I guess this is a reference to the internet age and how in our era of super fast news, a lot of gossip spreads fast. Hey, and I'm not even talking about fake news, I'm talking about ambiguous flirty pics on Instagram making you think your co-worker is practically engaged, or that weird overshare Facebook post that made you think that friend of a friend is finally splitting up from their girlfriend.

This is cool, though, because it also neatly aligns with the way a "search" for the right person can become an internet search (I guess via Tinder or the like), leading to someone getting pretty stressed because they're not willing to simply wait around for their future boy/girlfriend anymore.

Verse 3

This is Minaj's only big outing on the record, so you've got to give her a moment to get some stuff off her chest. She starts on-topic: She's smooching someone she's not besotted by, but that's OK, because it's fun, he's hot ("He got that bomb... I'ma call him dynamite").

But then, there's time to quickly destroy the competition.

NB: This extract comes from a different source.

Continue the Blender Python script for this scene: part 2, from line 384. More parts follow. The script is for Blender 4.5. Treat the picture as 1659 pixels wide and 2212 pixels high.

As pointed out by Genius commenter angelc98, Minaj has previously referred to her rivals as "sons" before, and according to this verse, they're barely any competition at all. They're holograms to her Jem (a reference to the '80s TV show, Jem And The Holograms), they're sinking ships while she's cruising.

Finally, she's back to the present. Some guy is trying to chat her up, but wouldn't you if you were that guy in a bar with the woman behind "Make Love"?

In short, Minaj and Jonas are encouraging you, yes you, to get out there tonight (if you're single, obviously) and take advantage of it. So make sure you pay homage to this super catchy pop hit in the most appropriate way possible. It'd be a crying shame not to.